#### AIM OF THE EXERCISE:
Show all lines holding the string "that".

#### DATA ENTRIES:
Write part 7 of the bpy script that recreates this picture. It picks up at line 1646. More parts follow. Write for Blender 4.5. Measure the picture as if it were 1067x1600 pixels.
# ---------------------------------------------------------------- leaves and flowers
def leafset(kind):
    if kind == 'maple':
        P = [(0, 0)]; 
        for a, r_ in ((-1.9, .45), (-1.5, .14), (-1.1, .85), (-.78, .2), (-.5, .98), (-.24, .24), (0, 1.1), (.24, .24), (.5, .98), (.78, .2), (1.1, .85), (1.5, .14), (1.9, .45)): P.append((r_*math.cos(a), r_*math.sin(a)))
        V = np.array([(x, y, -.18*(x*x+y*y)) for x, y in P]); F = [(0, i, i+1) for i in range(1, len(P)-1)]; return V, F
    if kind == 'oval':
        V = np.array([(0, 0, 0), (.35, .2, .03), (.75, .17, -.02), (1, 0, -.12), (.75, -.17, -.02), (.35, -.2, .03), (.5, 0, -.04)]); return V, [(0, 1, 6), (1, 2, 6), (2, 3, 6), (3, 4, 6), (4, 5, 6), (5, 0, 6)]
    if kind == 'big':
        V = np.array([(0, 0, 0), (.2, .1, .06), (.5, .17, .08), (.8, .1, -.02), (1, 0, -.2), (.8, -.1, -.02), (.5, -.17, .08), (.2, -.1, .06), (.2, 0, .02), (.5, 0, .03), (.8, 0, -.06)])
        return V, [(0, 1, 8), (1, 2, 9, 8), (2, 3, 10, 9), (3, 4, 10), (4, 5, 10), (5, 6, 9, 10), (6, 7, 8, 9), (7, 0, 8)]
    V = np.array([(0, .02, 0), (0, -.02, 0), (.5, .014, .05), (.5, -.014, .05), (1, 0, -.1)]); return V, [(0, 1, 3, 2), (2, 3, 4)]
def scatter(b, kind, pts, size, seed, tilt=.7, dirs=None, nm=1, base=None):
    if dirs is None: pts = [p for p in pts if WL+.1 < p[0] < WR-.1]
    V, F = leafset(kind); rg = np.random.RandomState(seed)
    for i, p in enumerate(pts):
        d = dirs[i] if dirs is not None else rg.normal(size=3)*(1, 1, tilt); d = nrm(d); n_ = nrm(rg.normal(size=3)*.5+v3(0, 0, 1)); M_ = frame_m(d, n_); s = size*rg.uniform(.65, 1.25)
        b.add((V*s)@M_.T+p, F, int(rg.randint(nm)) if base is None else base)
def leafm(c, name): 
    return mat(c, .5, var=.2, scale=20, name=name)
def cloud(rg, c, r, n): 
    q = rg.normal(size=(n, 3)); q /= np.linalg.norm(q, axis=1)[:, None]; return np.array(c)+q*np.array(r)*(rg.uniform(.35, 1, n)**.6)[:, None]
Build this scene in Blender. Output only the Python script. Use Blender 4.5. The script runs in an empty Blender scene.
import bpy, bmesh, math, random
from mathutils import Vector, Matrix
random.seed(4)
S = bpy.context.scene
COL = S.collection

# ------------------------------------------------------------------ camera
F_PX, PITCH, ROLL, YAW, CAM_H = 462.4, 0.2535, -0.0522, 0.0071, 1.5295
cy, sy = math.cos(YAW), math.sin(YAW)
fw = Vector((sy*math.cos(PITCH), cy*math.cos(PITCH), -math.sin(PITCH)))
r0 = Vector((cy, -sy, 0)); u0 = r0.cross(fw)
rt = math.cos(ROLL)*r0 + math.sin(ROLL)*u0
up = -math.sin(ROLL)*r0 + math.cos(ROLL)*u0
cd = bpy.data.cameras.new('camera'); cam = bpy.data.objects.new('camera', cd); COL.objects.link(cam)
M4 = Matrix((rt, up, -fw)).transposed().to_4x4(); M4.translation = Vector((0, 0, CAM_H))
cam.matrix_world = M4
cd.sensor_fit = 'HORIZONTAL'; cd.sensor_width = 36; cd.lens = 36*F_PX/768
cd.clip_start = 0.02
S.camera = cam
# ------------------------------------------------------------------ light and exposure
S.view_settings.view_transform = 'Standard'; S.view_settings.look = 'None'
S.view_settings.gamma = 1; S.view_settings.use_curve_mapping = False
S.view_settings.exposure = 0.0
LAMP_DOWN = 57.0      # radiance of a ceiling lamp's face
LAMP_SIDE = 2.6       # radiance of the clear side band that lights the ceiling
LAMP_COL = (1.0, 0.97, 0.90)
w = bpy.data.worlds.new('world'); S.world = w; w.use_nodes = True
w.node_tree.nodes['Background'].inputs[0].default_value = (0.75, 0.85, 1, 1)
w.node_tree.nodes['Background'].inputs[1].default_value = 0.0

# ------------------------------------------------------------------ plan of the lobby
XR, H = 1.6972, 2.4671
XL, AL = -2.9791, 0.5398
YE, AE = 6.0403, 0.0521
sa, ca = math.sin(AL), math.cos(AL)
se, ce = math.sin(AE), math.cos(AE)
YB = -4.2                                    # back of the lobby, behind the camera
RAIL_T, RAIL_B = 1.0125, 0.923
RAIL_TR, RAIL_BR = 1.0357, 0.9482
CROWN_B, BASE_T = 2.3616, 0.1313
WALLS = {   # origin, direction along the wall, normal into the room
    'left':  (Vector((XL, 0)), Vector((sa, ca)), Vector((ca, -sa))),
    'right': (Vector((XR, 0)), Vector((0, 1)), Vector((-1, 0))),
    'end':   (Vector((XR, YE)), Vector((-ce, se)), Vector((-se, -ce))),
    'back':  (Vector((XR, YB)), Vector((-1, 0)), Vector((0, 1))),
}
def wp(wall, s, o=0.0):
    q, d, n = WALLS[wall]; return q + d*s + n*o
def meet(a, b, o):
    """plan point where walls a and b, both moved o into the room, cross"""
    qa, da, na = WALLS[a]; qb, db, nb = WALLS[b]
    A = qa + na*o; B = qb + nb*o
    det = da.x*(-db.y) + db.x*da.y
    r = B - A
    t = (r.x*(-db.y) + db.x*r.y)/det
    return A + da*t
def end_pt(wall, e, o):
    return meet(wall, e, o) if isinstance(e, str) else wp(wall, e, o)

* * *

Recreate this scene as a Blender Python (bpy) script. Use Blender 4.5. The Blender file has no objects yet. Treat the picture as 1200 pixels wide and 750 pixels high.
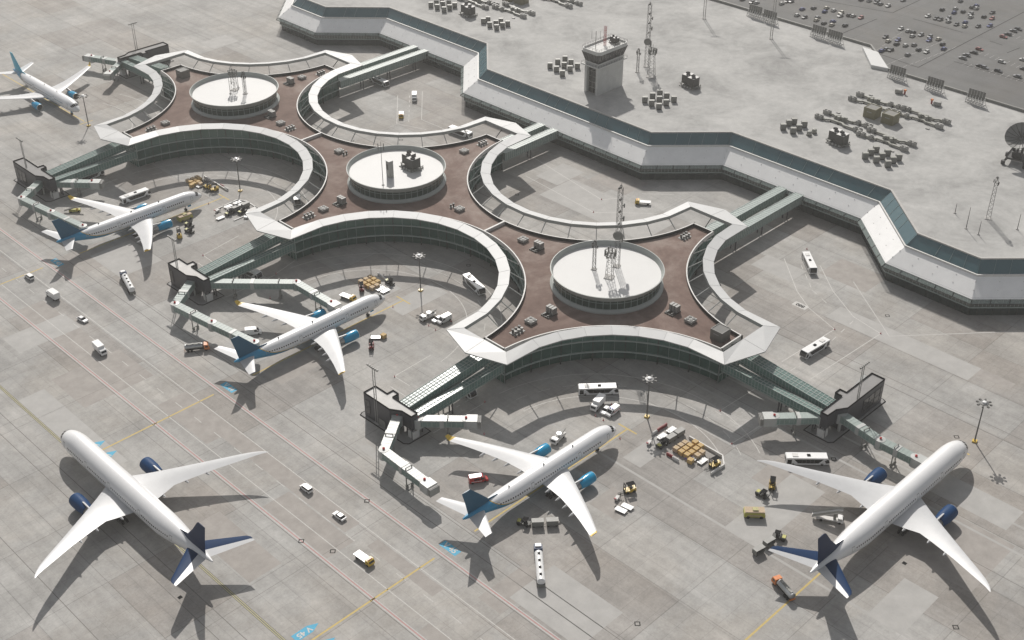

#### SOLUTION TO THIS TASK:
Write part 7 of the bpy script that recreates this picture. It picks up at line 1646. More parts follow. Write for Blender 4.5. Measure the picture as if it were 1067x1600 pixels.
LAMP_SIDE = 2.6       # radiance of the clear side band that lights the ceiling